Section : MODERN THOUGHT
Issue Date : 7 / 1992  7,709 Words
Author : Anne Paolucci
Anne Paolucci is chairperson of the English Department and director of the Doctor of Arts degree program ay St. John’s University in New York. She serves on the National Council of Humanities. She is an award-winning playwright, a prolific writer on the Theatre of the Absurd, and president of the Pirandello Society.
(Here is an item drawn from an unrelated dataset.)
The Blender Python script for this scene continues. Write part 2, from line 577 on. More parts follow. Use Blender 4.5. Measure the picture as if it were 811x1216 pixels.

       On June 24, 1984, the New York Times carried a review by Norton Houghton of Arthur Miller's booklength account of the spring 1983 Beijing production of Death of a Salesman, which the playwright had been invited to direct. Miller's record of the enthusiastic mainland Chinese response to Salesman never made the best-seller list (Bob Woodward's Wired was the No. 1 nonfiction entry for that week--a vivid reminder that politics is often more gripping that fiction or drama); but Miller was understandably gratified by what could be interpreted as a resurgence of interest in his work. A less sanguine view might instead interpret the excitement over the Beijing production as a curiously delayed reaction to a play written over four decades ago, when the polarization of economic interests in our country and the world--the legacy of the Great Depression--was the Large Theme. For the Chinese, Salesman confirmed their unyielding view about capitalist oppression and the victimized individual struggling for place--a sign not so much of Miller's revitalized reputation as a reflection of Chinese reactionary thinking and their unchanging attitudes toward what the capitalist West represents.
       
        The Chinese success of Salesman also reminds us that Miller still sees himself in the role of political and social reformer and still enjoys that role immensely, even thought the conditions and realities that made that role impressive in the 1940s no longer exist in the same way. Still at least two generations behind in their political ideology and practice, the Chinese saw in Salesman the timely expression of their own dated reactionary opposition to capitalist ideals (recent events in China confirm their hard-line tactics when opposition is voiced in any way). The Beijing Salesman worked for the Chinese just fine. And where his "message" does not elicit the same responses and enthusiasm of the 1940s, Miller takes on new roles in the public forum.
       
        Critical assessment of Miller's achievement is still ambiguous. At a distance of forty years or more, drama critics (or, more precisely "scholar-critics" as Robert F. Moss calls them) like Eric Bentley, Robert Brustein, John Simon, and Richard Gilman, pretty much agree that Miller's "chief felony appears to be his uncompromising commitment to what he calls 'social drama,' by which he merely means a work that demonstrates the interpenetration of man and society, with special attention to the welts that the human community can raise on the back of its residents." Such theater or art, for these critics, is "automatically rancid," "left over from the thirties," nothing but "old dramas of social protest by people . . . [who] attributed evil to an oppressive economic system instead of to human nature.